2. Try the snowball method

If you don't want to transfer your debts, another option is to use the snowball method. With the snowball method, you begin by paying each debt's minimum payment. Then, choose one debt to pay additionally on.

For instance, you may have three credit cards for $5,000, $2,000 and $1,750. Pay the minimums, perhaps $50, $25 and $25, then take any additional money you have and put it toward one of those debts. Some people like to start with the largest debt, while others start with the lowest.

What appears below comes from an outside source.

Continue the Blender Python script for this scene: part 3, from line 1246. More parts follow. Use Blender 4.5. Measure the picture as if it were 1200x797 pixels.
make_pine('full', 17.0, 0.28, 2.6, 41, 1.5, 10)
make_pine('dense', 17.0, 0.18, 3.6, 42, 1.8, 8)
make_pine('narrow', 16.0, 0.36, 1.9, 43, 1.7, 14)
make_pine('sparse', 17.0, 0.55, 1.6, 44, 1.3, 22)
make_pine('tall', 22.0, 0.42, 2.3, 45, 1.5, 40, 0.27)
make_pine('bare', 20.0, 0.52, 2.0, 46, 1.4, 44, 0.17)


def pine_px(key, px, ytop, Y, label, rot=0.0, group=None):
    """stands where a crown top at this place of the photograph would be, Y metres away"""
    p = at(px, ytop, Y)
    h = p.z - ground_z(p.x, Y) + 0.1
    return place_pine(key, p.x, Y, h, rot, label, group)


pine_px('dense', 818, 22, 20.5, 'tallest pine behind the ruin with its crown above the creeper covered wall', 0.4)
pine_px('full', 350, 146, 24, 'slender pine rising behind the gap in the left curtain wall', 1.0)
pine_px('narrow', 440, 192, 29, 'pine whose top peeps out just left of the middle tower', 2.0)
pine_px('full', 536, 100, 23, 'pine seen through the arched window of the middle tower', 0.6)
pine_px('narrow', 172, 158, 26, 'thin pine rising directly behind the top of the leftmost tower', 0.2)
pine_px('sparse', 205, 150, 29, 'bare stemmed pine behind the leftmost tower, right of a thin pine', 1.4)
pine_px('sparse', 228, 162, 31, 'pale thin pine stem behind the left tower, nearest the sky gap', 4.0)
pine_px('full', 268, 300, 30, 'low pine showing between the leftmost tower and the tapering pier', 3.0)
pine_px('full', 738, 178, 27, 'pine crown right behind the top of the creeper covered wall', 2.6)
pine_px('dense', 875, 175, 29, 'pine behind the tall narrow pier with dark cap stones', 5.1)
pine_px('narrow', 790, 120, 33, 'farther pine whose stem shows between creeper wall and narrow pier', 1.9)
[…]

After that debt is paid off, roll the additional minimum payment into the extra payments you make on the next debt. This "snowballs" into larger payments that pay off your debts quickly.

3. Consider bankruptcy

With bankruptcy, you have the potential to wipe out your debt completely. There are several kinds of bankruptcy, but Chapter 7 and 13 are the most common. With Chapter 13, you repay debts over time on a scheduled payment plan, while Chapter 7 requires you to liquidate some assets to pay off what you owe.

These are three options for tackling your credit card debt. It may be overwhelming, but an attorney can help you find a solution.